It’s been my dream to be an artist, not to teach art. Yet I serve on the board at Lipscomb University and taught courses at Houston Baptist University, plus I’ve lectured around the world about character design. If I didn’t want to be a teacher, why am I always teaching?
Before I answer that, please visit my Youtube channel where I offer free drawing tutorials (among other things). It’s not professionally produced, but it’s the kind of information I wish I had as an up-and-coming artist:
https://www.youtube.com/dougtennapel
To be an artist is to be both a perpetual student and teacher. If you’re not learning, you’re like a dead carp floating downstream. When I got into animation, it was a constant schooling experience of both learning and teaching every day. When I worked on Attack of the Killer Tomatoes in 1991, I remember we would freeze on a frame of Wiley Coyote and talk to each other about what Chuck Jones was doing. When I worked for Mike Dietz at Shiny, it was a constant back and forth about what we were doing and how to do it.

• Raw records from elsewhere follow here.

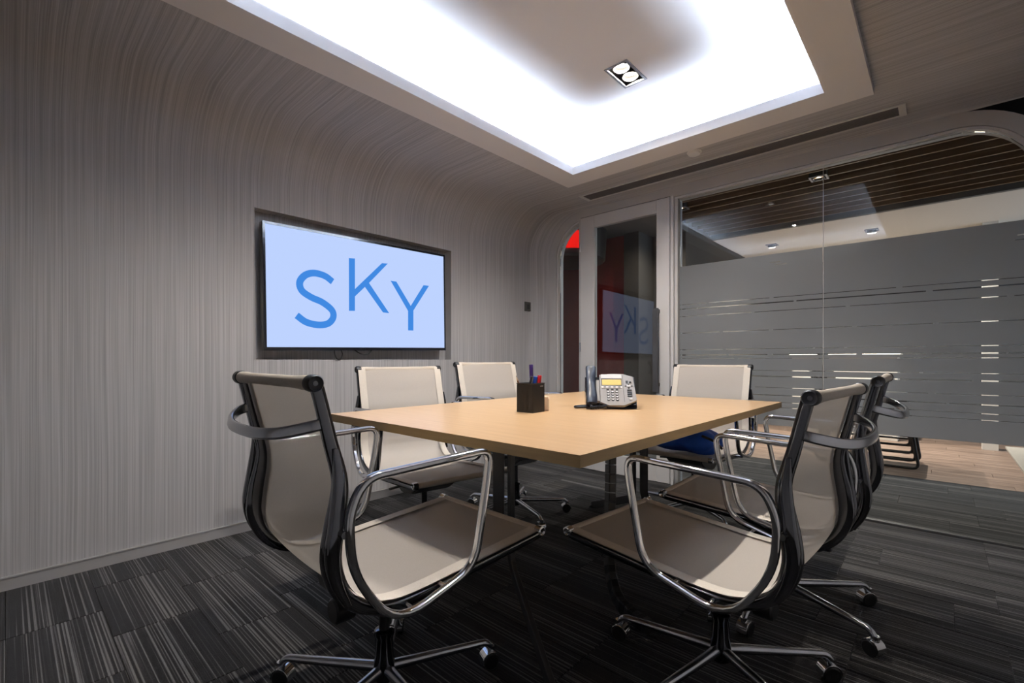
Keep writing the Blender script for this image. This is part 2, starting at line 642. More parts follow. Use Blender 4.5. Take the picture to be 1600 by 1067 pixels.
bm = bmesh.new()
box(bm, (XR, YB, 0), (XR + 0.1, YG + 0.1, ZC + 0.05))
struct(obj('wall_right', bm, M['wallpaper']))
bm = bmesh.new()
box(bm, (XL - 0.12, YB - 0.1, 0), (XR + 0.1, YB, ZC + 0.05))
struct(obj('wall_back', bm, M['wallpaper']))
bm = bmesh.new()
box(bm, (XL, YB, 0.0), (XL + 0.012, YE + 0.02, 0.05))
box(bm, (XL, YB, 0.05), (XL + 0.015, YE + 0.02, 0.056))
struct(obj('baseboard_left', bm, M['base']))

# ------------------------------------------------------------------ ceiling tray
tr = bpy.data.objects.new('trim_1', None)
C.objects.link(tr)
tr.location = (-1.15, 1.59, ZP)
struct(tr)
def ring(bm, o, i, z0, z1):
    box(bm, (o[0], o[2], z0), (o[1], i[2], z1))
    box(bm, (o[0], i[3], z0), (o[1], o[3], z1))
    box(bm, (o[0], i[2], z0), (i[0], i[3], z1))
    box(bm, (i[1], i[2], z0), (o[1], i[3], z1))
O_ = (TXO0, TXO1, TYO0, TYO1)
I_ = (TXI0, TXI1, TYI0, TYI1)
def flat_ring(z0, z1, o, i):
    bm = bmesh.new()
    vs = []
    for z in (z0, z1):
        for q in (o, i):
            vs.append([bm.verts.new((x, y, z)) for x, y in ((q[0], q[2]), (q[1], q[2]), (q[1], q[3]), (q[0], q[3]))])
    o0, i0, o1, i1 = vs
    for k in range(4):
        l = (k + 1) % 4
        bm.faces.new((o0[k], o0[l], i0[l], i0[k]))
        bm.faces.new((o1[k], i1[k], i1[l], o1[l]))
        bm.faces.new((o0[k], o1[k], o1[l], o0[l]))
        bm.faces.new((i0[k], i0[l], i1[l], i1[k]))
    return bm
obj('tray_plate', flat_ring(ZP, ZP + 0.018, O_, (TXI0 - 0.012, TXI1 + 0.012, TYI0 - 0.012, TYI1 + 0.012)), M['paint'], tr)
obj('tray_lip', flat_ring(ZP + 0.0, ZP + 0.055, (TXI0 - 0.012, TXI1 + 0.012, TYI0 - 0.012, TYI1 + 0.012), I_), M['tray_paint'], tr)
obj('tray_side', flat_ring(ZP + 0.018, ZU + 0.01, (TXO0, TXO1, TYO0, TYO1), (TXO0 + 0.012, TXO1 - 0.012, TYO0 + 0.012, TYO1 - 0.012)), M['tray_paint'], tr)

FIX = [(-1.186, 2.148), (-1.186, 1.12)]        # twin downlights in the tray
FW, FL = 0.062, 0.105                        # half sizes of a fixture
bm = bmesh.new()
xs = sorted({TXO0, TXO1} | {FIX[0][0] - FW, FIX[0][0] + FW})
yv = sorted({TYO0, TYO1} | {f[1] + s * FL for f in FIX for s in (-1, 1)})
quad_grid(bm, xs, yv, lambda x, y: (x, y, ZU), skip=lambda x, y: any(abs(x - f[0]) < FW and abs(y - f[1]) < FL for f in FIX))
obj('tray_ceiling', bm, M['tray_paint'], tr)

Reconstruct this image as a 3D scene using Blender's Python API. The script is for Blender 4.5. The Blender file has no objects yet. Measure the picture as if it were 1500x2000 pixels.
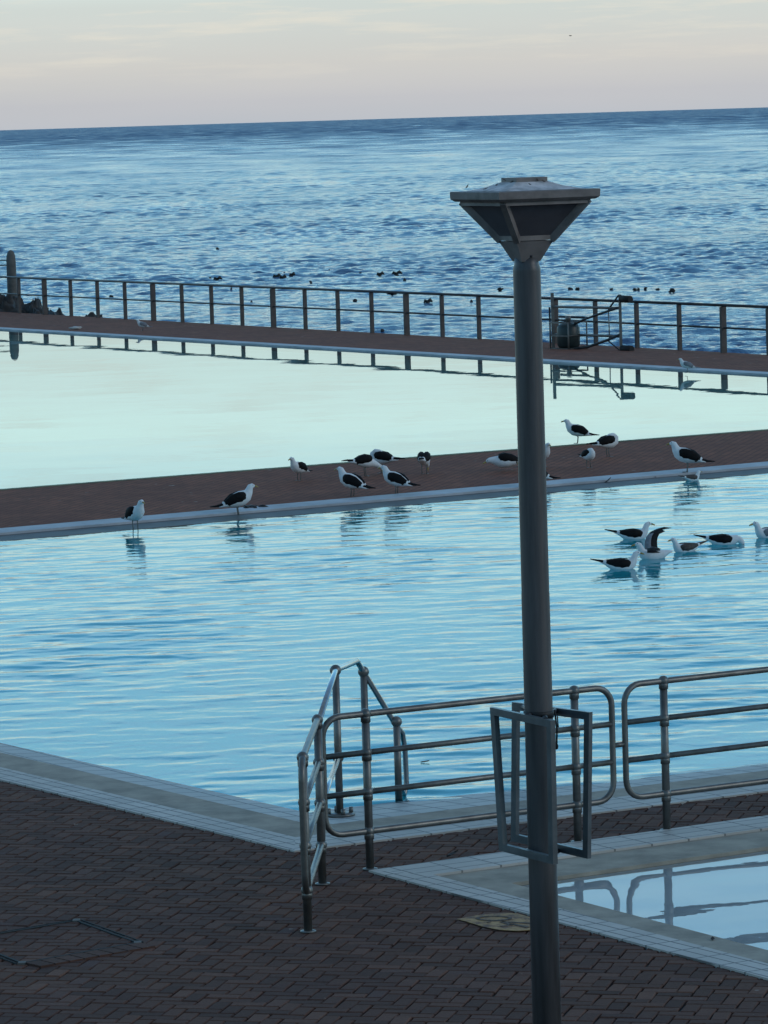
import bpy, math, random
import numpy as np
from mathutils import Vector, Matrix
R_ = math.radians
rnd = random.Random(7)
S = bpy.context.scene
COL = S.collection

# ------------------------------------------------------------------ camera
CAM_H, FOC, ROLL, PITCH = 5.0, 8500.0, math.atan2(45, 1500), math.atan2(769.2, 8500.0)
fwd = Vector((0, math.cos(PITCH), -math.sin(PITCH)))
r0 = Vector((1, 0, 0)); u0 = r0.cross(fwd)
RT = math.cos(ROLL) * r0 - math.sin(ROLL) * u0
UP = math.sin(ROLL) * r0 + math.cos(ROLL) * u0
cd = bpy.data.cameras.new('camera'); cam = bpy.data.objects.new('camera', cd); COL.objects.link(cam)
cam.matrix_world = Matrix((( RT.x, UP.x, -fwd.x, 0), (RT.y, UP.y, -fwd.y, 0), (RT.z, UP.z, -fwd.z, CAM_H), (0, 0, 0, 1)))
cd.sensor_fit = 'VERTICAL'; cd.sensor_height = 24.0; cd.sensor_width = 18.0
cd.lens = FOC / 2000 * 24.0; cd.clip_start = 0.5; cd.clip_end = 60000
S.camera = cam

def ray(x, y): return fwd + RT * ((x - 750) / FOC) + UP * ((1000 - y) / FOC)
def ground(x, y, z=0.0):
    d = ray(x, y); t = (z - CAM_H) / d.z; return Vector((d.x * t, d.y * t, z))
def depth(x, y, Y):
    d = ray(x, y); t = Y / d.y; return Vector((d.x * t, Y, CAM_H + d.z * t))

# ------------------------------------------------------------------ world, sun, exposure
SUN_EL, SUN_AZ = R_(24), R_(112)          # azimuth clockwise from +Y
w = bpy.data.worlds.new('World'); S.world = w; w.use_nodes = True
nt = w.node_tree; nt.nodes.clear()
def N(tree, typ, **kw):
    n = tree.nodes.new(typ)
    for k, v in kw.items(): setattr(n, k, v)
    return n
def L(tree, a, b): tree.links.new(a, b)
def math_node(tree, op, a, b=None, c=None, clamp=False):
    n = N(tree, 'ShaderNodeMath', operation=op); n.use_clamp = clamp
    for i, v in enumerate((a, b, c)):
        if v is None: continue
        if isinstance(v, (int, float)): n.inputs[i].default_value = v
        else: L(tree, v, n.inputs[i])
    return n.outputs[0]
def mixc(tree, fac, a, b, bt='MIX'):
    n = N(tree, 'ShaderNodeMix', data_type='RGBA', blend_type=bt)
    for s, v in ((n.inputs[0], fac), (n.inputs[6], a), (n.inputs[7], b)):
        if isinstance(v, (int, float)): s.default_value = v
        elif isinstance(v, tuple): s.default_value = v if len(v) == 4 else v + (1,)
        else: L(tree, v, s)
    return n.outputs[2]
def ramp(tree, fac, stops, interp='LINEAR'):
    n = N(tree, 'ShaderNodeValToRGB'); cr = n.color_ramp; cr.interpolation = interp
    while len(cr.elements) < len(stops): cr.elements.new(0.5)
    for e, (p, c) in zip(cr.elements, stops):
        e.position = p; e.color = c if len(c) == 4 else tuple(c) + (1,)
    L(tree, fac, n.inputs[0]); return n.outputs[0]

tc = N(nt, 'ShaderNodeTexCoord'); sep = N(nt, 'ShaderNodeSeparateXYZ'); L(nt, tc.outputs['Generated'], sep.inputs[0])
zpos = math_node(nt, 'MAXIMUM', sep.outputs[2], 0.0)
tz = math_node(nt, 'SQRT', zpos)
SKY = [(0.0, (.53, .56, .61)), (.07, (.56, .57, .60)), (.115, (.66, .65, .62)), (.165, (.66, .72, .69)), (.265, (1.12, 1.52, 1.44)),
       (.36, (.50, 1.15, 1.48)), (.42, (.66, 1.22, 1.58)), (.49, (.28, .84, 1.38)), (.66, (.20, .50, .92)), (1.0, (.22, .30, .38))]
base = ramp(nt, tz, SKY)
# soft cloud streaks low over the horizon
mp = N(nt, 'ShaderNodeCombineXYZ')
L(nt, math_node(nt, 'MULTIPLY', sep.outputs[0], 22.0), mp.inputs[0]); L(nt, math_node(nt, 'MULTIPLY', sep.outputs[2], 260.0), mp.inputs[2])
L(nt, math_node(nt, 'MULTIPLY', sep.outputs[1], 3.0), mp.inputs[1])
nz = N(nt, 'ShaderNodeTexNoise'); nz.inputs['Scale'].default_value = 1.0; nz.inputs['Detail'].default_value = 5; nz.inputs['Roughness'].default_value = .62
L(nt, mp.outputs[0], nz.inputs['Vector'])
cl = ramp(nt, nz.outputs['Fac'], [(.50, (0, 0, 0)), (.68, (1, 1, 1))])
hi = ramp(nt, tz, [(.09, (0, 0, 0)), (.16, (1, 1, 1)), (.22, (.5, .5, .5)), (.4, (0, 0, 0))])
clf = math_node(nt, 'MULTIPLY', math_node(nt, 'MULTIPLY', cl, hi), .75)
base = mixc(nt, clf, base, (.86, .80, .68))
nzb = N(nt, 'ShaderNodeTexNoise'); nzb.inputs['Scale'].default_value = .35; nzb.inputs['Detail'].default_value = 3
L(nt, mp.outputs[0], nzb.inputs['Vector'])
base = mixc(nt, .35, base, ramp(nt, nzb.outputs['Fac'], [(.3, (.38, .42, .44)), (.7, (.58, .55, .53))]), 'SOFT_LIGHT')
# evening: the sky over the sea is the bright half, the landward half is dim
azf = math_node(nt, 'MULTIPLY_ADD', sep.outputs[1], .26, .74, clamp=True)
base = mixc(nt, 1.0, base, azf, 'MULTIPLY')
sky = N(nt, 'ShaderNodeTexSky', sky_type='NISHITA'); sky.sun_disc = False
sky.sun_elevation = SUN_EL; sky.sun_rotation = SUN_AZ
bg1 = N(nt, 'ShaderNodeBackground'); L(nt, base, bg1.inputs[0]); bg1.inputs[1].default_value = 1.0
bg2 = N(nt, 'ShaderNodeBackground'); L(nt, sky.outputs[0], bg2.inputs[0]); bg2.inputs[1].default_value = .05
mx = N(nt, 'ShaderNodeMixShader'); mx.inputs[0].default_value = .06
L(nt, bg1.outputs[0], mx.inputs[1]); L(nt, bg2.outputs[0], mx.inputs[2])
wo = N(nt, 'ShaderNodeOutputWorld'); L(nt, mx.outputs[0], wo.inputs[0])

sl = bpy.data.lights.new('sun', 'SUN'); sl.energy = .5; sl.angle = R_(20); sl.color = (1, .93, .84)
so = bpy.data.objects.new('sun', sl); COL.objects.link(so)
sd = Vector((math.sin(SUN_AZ) * math.cos(SUN_EL), math.cos(SUN_AZ) * math.cos(SUN_EL), math.sin(SUN_EL)))
so.rotation_euler = sd.to_track_quat('Z', 'Y').to_euler()
S.view_settings.view_transform = 'Standard'; S.view_settings.look = 'None'
S.view_settings.exposure = 0.0; S.view_settings.gamma = 1.0
S.render.engine = 'CYCLES'; S.cycles.use_denoising = True
S.cycles.max_bounces = 10; S.cycles.transmission_bounces = 6; S.cycles.sample_clamp_indirect = 4.0

# ------------------------------------------------------------------ materials
def new_mat(name):
    m = bpy.data.materials.new(name); m.use_nodes = True
    t = m.node_tree; b = t.nodes['Principled BSDF']; return m, t, b
def noise(t, scale, detail=4, rough=.6, vec=None, coord='Object', stretch=None, dim='3D'):
    n = N(t, 'ShaderNodeTexNoise'); n.inputs['Scale'].default_value = scale
    n.inputs['Detail'].default_value = detail; n.inputs['Roughness'].default_value = rough
    if vec is None:
        c = N(t, 'ShaderNodeTexCoord'); vec = c.outputs[coord]
    if stretch:
        mpn = N(t, 'ShaderNodeMapping'); L(t, vec, mpn.inputs[0]); mpn.inputs['Scale'].default_value = stretch[:3]
        if len(stretch) > 3: mpn.inputs['Rotation'].default_value = (0, 0, stretch[3])
        vec = mpn.outputs[0]
    L(t, vec, n.inputs['Vector']); return n.outputs['Fac']
def bump(t, b, h, strength=.3, dist=.01):
    n = N(t, 'ShaderNodeBump'); n.inputs['Strength'].default_value = strength; n.inputs['Distance'].default_value = dist
    L(t, h, n.inputs['Height']); L(t, n.outputs[0], b.inputs['Normal'])
def simple(name, col, rough=.5, metal=0.0, var=.25, scale=6.0, bmp=0.0, col2=None, coord='Object', stretch=None, spec=None):
    m, t, b = new_mat(name)
    f = noise(t, scale, 5, .62, coord=coord, stretch=stretch)
    c2 = col2 or tuple(c * (1 - var) for c in col)
    L(t, ramp(t, f, [(.35, c2), (.62, col)]), b.inputs['Base Color'])
    b.inputs['Roughness'].default_value = rough; b.inputs['Metallic'].default_value = metal
    if spec is not None: b.inputs['Specular IOR Level'].default_value = spec
    if bmp: bump(t, b, noise(t, scale * 5, 3), bmp)
    return m
M = {}
M['steel'] = simple('worn_steel_pipe', (.19, .188, .18), .42, .72, .35, 9, .04)
M['steel_bright'] = simple('polished_lit_steel', (.42, .44, .45), .22, 1.0, .2, 9, .03)  # smooth finish, with the light on the handrail put into its paler colour
M['pole'] = simple('grey_painted_pole', (.088, .085, .088), .42, .2, .45, 3.0, .04, stretch=(6, 6, .45))
M['lamp_metal'] = simple('weathered_lamp_metal', (.25, .215, .20), .6, .1, .42, 9, .06)
M['lamp_roof'] = simple('weathered_lamp_roof', (.66, .63, .64), .75, 0, .5, 14, .08)
M['lamp_glass'] = simple('smoked_lamp_glass', (.10, .094, .105), .3, 0, .3, 5)
M['frame'] = simple('poster_frame_metal', (.13, .155, .17), .38, .5, .3, 8, .03)
M['strap'] = simple('black_rubber', (.012, .012, .013), .6)
M['wood_post'] = simple('weathered_fence_post', (.10, .084, .078), .72, 0, .35, 7, .1)
M['rail_dark'] = simple('dark_fence_rail', (.055, .055, .062), .45, .4, .3, 5)
M['galv'] = simple('galvanised_bar', (.20, .19, .18), .5, .5, .3, 6)
M['drum'] = simple('dark_green_drum', (.018, .034, .036), .45, 0, .3, 4)
M['roller'] = simple('black_roller', (.008, .008, .009), .7)
M['concrete'] = simple('grey_concrete', (.14, .135, .125), .85, 0, .4, 5, .2)
M['rock'] = simple('wet_dark_rock', (.04, .034, .03), .6, 0, .7, 3.5, .8)
M['kelp'] = simple('dark_kelp', (.012, .013, .012), .5, 0, .5, 6, .3)
M['leaf'] = simple('dead_leaf', (.05, .032, .022), .7, 0, .5, 20)
M['paper'] = simple('white_scrap', (.6, .6, .58), .8)
M['white'] = simple('white_feathers', (.74, .76, .77), .75, 0, .12, 18, .05)
M['black'] = simple('black_feathers', (.010, .009, .010), .7, 0, .4, 22, .1, spec=.15)
M['greywing'] = simple('grey_feathers', (.22, .235, .26), .7, 0, .3, 20)
M['brownwing'] = simple('brown_mottled_feathers', (.075, .06, .055), .7, 0, .6, 30)
M['beak'] = simple('yellow_beak', (.42, .29, .08), .45)
M['leg'] = simple('pale_leg', (.17, .17, .15), .6)
M['eye'] = simple('dark_eye', (.01, .01, .01), .2)
M['soil'] = simple('dark_joint_sand', (.016, .015, .016), .95, 0, .4, 20)

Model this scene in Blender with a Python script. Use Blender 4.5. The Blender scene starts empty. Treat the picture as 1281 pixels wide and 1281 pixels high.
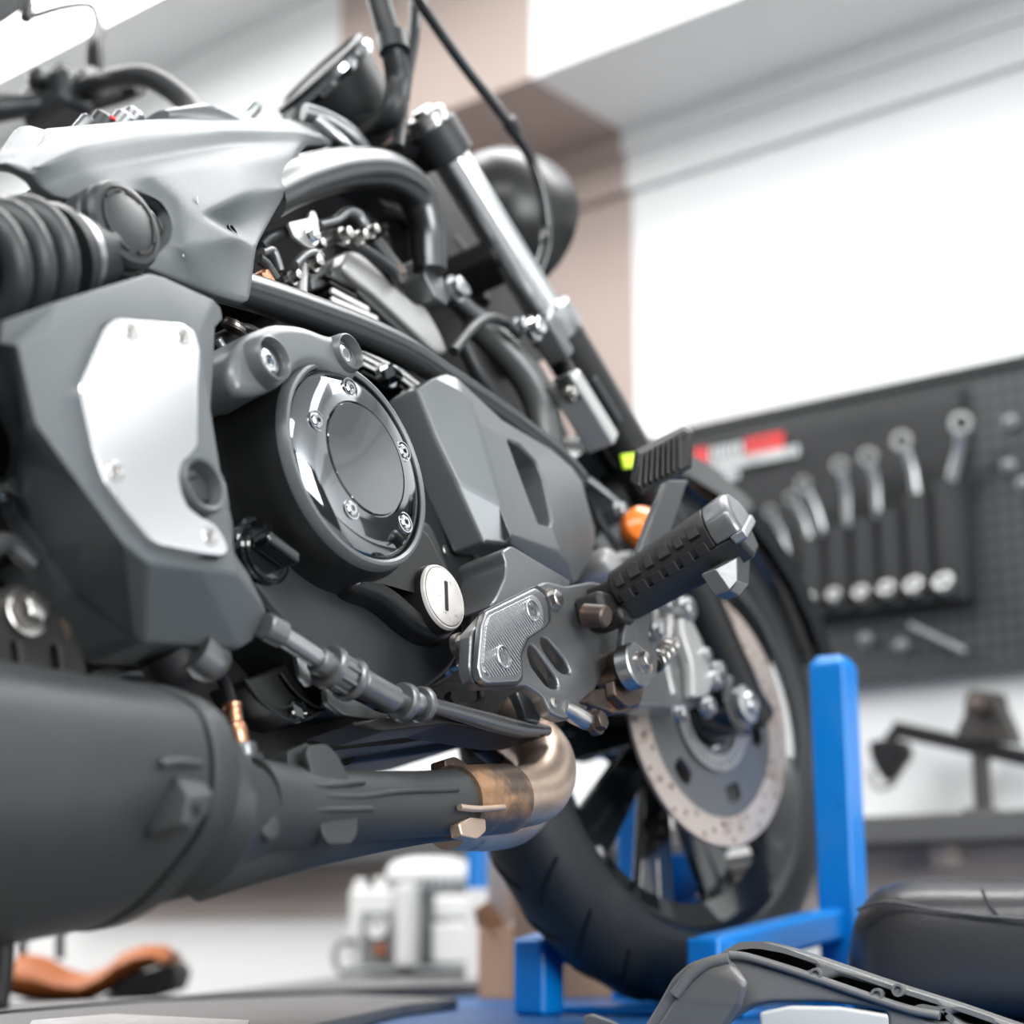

There was no ego. Nobody ever told me how to draw a hand to make themselves look good. When an artist teaches another artist, it’s always out of mercy to the poor struggling guy or gal keep from making the same mistake for years.
All four of my kids dabble in drawing. Here’s my 16 year old’s recent class project:
I offered her instruction on how to measure proportions and encouraged her to be as exact as possible. She gave me the usual teenager “I know, I know.” But I noticed her using the technique. I couldn’t help but teach and she couldn’t help but learn. I showed her a technique of cutting a one inch hole in a white sheet of paper and placing that hole over the source photograph so she could isolate the gray value and make a more accurate assessment of what was going on in just one little area, then duplicate that exact panel onto her drawing. She said, “I know. But I’m really going for that.” Yet, her drawing’s values got much more accurate after that talk. Those were the only two little things I snuck in while she spent hours on the drawing.
My 11 year old son drew the Colosseum, and my 12 year old daughter is doing a watercolor of Spiderman. They aren’t as voracious as I was at their age, but they are drawing with better principles than I was. I doubt if they will choose art as a profession, which is almost a relief to me. But art will always be a part of their lives, and I hope they continue to learn and one day teach their kids how to draw.